* [AIM OF THE TASK]: Write out the listing beneath this instruction in its entirety, exactly as it reads.

* [DATA SHOWN]:
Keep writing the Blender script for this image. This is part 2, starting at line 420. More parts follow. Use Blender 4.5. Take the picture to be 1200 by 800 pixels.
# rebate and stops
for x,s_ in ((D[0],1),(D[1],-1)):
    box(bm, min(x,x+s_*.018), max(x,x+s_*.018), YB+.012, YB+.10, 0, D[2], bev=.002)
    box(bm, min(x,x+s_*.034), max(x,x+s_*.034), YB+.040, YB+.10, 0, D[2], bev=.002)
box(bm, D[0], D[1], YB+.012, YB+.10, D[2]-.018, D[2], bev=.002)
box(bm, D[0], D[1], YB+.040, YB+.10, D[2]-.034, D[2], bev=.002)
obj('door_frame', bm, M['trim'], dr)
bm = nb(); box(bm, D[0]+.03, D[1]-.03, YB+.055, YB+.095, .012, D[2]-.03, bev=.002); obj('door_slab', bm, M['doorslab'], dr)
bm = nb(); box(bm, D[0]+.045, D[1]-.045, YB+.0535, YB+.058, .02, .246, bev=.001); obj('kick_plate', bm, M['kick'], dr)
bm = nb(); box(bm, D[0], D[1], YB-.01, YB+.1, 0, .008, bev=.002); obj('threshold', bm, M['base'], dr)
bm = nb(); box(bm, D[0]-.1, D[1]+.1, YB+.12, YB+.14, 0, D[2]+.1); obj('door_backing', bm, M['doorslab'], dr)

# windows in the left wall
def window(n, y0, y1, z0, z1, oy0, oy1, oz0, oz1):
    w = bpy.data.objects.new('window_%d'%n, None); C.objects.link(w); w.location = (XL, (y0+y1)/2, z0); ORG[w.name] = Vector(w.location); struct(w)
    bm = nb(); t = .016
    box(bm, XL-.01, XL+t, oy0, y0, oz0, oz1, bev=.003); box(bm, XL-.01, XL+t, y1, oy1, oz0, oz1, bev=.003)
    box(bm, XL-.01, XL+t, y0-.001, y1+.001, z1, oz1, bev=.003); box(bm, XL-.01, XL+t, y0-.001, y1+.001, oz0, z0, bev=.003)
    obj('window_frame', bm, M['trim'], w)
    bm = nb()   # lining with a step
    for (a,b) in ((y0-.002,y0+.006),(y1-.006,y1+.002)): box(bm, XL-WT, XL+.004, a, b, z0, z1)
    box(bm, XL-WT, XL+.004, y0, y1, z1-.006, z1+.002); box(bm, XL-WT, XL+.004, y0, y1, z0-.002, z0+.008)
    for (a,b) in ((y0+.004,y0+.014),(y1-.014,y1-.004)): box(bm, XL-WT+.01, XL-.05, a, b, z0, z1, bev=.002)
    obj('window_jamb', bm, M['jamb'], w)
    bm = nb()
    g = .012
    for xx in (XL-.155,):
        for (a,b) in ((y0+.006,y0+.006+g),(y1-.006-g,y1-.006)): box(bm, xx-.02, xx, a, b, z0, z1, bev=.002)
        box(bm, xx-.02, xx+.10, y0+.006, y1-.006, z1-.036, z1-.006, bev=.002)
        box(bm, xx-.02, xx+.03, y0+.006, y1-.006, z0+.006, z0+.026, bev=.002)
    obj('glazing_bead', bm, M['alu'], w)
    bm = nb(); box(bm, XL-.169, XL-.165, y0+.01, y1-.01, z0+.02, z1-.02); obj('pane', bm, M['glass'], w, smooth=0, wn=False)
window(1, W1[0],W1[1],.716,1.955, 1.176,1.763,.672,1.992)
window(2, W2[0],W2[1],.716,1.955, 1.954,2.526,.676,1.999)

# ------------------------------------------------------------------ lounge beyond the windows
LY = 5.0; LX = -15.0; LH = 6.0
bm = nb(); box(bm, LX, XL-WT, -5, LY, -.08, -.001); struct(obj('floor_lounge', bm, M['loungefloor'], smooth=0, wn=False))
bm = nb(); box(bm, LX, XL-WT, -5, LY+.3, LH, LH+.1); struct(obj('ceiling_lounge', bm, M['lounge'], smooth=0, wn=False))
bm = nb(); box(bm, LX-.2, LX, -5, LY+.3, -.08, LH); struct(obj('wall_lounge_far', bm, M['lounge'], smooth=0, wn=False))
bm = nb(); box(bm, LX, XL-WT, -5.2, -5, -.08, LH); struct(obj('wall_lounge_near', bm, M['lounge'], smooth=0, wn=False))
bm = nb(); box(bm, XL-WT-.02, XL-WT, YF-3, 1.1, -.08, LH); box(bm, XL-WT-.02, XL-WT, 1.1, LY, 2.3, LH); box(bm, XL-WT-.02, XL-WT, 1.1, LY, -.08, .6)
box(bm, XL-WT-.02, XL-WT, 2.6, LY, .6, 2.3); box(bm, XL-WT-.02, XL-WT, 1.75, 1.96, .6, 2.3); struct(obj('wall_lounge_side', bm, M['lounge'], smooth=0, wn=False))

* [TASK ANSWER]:
Keep writing the Blender script for this image. This is part 2, starting at line 420. More parts follow. Use Blender 4.5. Take the picture to be 1200 by 800 pixels.
# rebate and stops
for x,s_ in ((D[0],1),(D[1],-1)):
    box(bm, min(x,x+s_*.018), max(x,x+s_*.018), YB+.012, YB+.10, 0, D[2], bev=.002)
    box(bm, min(x,x+s_*.034), max(x,x+s_*.034), YB+.040, YB+.10, 0, D[2], bev=.002)
box(bm, D[0], D[1], YB+.012, YB+.10, D[2]-.018, D[2], bev=.002)
box(bm, D[0], D[1], YB+.040, YB+.10, D[2]-.034, D[2], bev=.002)
obj('door_frame', bm, M['trim'], dr)
bm = nb(); box(bm, D[0]+.03, D[1]-.03, YB+.055, YB+.095, .012, D[2]-.03, bev=.002); obj('door_slab', bm, M['doorslab'], dr)
bm = nb(); box(bm, D[0]+.045, D[1]-.045, YB+.0535, YB+.058, .02, .246, bev=.001); obj('kick_plate', bm, M['kick'], dr)
bm = nb(); box(bm, D[0], D[1], YB-.01, YB+.1, 0, .008, bev=.002); obj('threshold', bm, M['base'], dr)
bm = nb(); box(bm, D[0]-.1, D[1]+.1, YB+.12, YB+.14, 0, D[2]+.1); obj('door_backing', bm, M['doorslab'], dr)

# windows in the left wall
def window(n, y0, y1, z0, z1, oy0, oy1, oz0, oz1):
    w = bpy.data.objects.new('window_%d'%n, None); C.objects.link(w); w.location = (XL, (y0+y1)/2, z0); ORG[w.name] = Vector(w.location); struct(w)
    bm = nb(); t = .016
    box(bm, XL-.01, XL+t, oy0, y0, oz0, oz1, bev=.003); box(bm, XL-.01, XL+t, y1, oy1, oz0, oz1, bev=.003)
    box(bm, XL-.01, XL+t, y0-.001, y1+.001, z1, oz1, bev=.003); box(bm, XL-.01, XL+t, y0-.001, y1+.001, oz0, z0, bev=.003)
    obj('window_frame', bm, M['trim'], w)
    bm = nb()   # lining with a step
    for (a,b) in ((y0-.002,y0+.006),(y1-.006,y1+.002)): box(bm, XL-WT, XL+.004, a, b, z0, z1)
    box(bm, XL-WT, XL+.004, y0, y1, z1-.006, z1+.002); box(bm, XL-WT, XL+.004, y0, y1, z0-.002, z0+.008)
    for (a,b) in ((y0+.004,y0+.014),(y1-.014,y1-.004)): box(bm, XL-WT+.01, XL-.05, a, b, z0, z1, bev=.002)
    obj('window_jamb', bm, M['jamb'], w)
    bm = nb()
    g = .012
    for xx in (XL-.155,):
        for (a,b) in ((y0+.006,y0+.006+g),(y1-.006-g,y1-.006)): box(bm, xx-.02, xx, a, b, z0, z1, bev=.002)
        box(bm, xx-.02, xx+.10, y0+.006, y1-.006, z1-.036, z1-.006, bev=.002)
        box(bm, xx-.02, xx+.03, y0+.006, y1-.006, z0+.006, z0+.026, bev=.002)
    obj('glazing_bead', bm, M['alu'], w)
    bm = nb(); box(bm, XL-.169, XL-.165, y0+.01, y1-.01, z0+.02, z1-.02); obj('pane', bm, M['glass'], w, smooth=0, wn=False)
window(1, W1[0],W1[1],.716,1.955, 1.176,1.763,.672,1.992)
window(2, W2[0],W2[1],.716,1.955, 1.954,2.526,.676,1.999)

# ------------------------------------------------------------------ lounge beyond the windows
LY = 5.0; LX = -15.0; LH = 6.0
bm = nb(); box(bm, LX, XL-WT, -5, LY, -.08, -.001); struct(obj('floor_lounge', bm, M['loungefloor'], smooth=0, wn=False))
bm = nb(); box(bm, LX, XL-WT, -5, LY+.3, LH, LH+.1); struct(obj('ceiling_lounge', bm, M['lounge'], smooth=0, wn=False))
bm = nb(); box(bm, LX-.2, LX, -5, LY+.3, -.08, LH); struct(obj('wall_lounge_far', bm, M['lounge'], smooth=0, wn=False))
bm = nb(); box(bm, LX, XL-WT, -5.2, -5, -.08, LH); struct(obj('wall_lounge_near', bm, M['lounge'], smooth=0, wn=False))
bm = nb(); box(bm, XL-WT-.02, XL-WT, YF-3, 1.1, -.08, LH); box(bm, XL-WT-.02, XL-WT, 1.1, LY, 2.3, LH); box(bm, XL-WT-.02, XL-WT, 1.1, LY, -.08, .6)
box(bm, XL-WT-.02, XL-WT, 2.6, LY, .6, 2.3); box(bm, XL-WT-.02, XL-WT, 1.75, 1.96, .6, 2.3); struct(obj('wall_lounge_side', bm, M['lounge'], smooth=0, wn=False))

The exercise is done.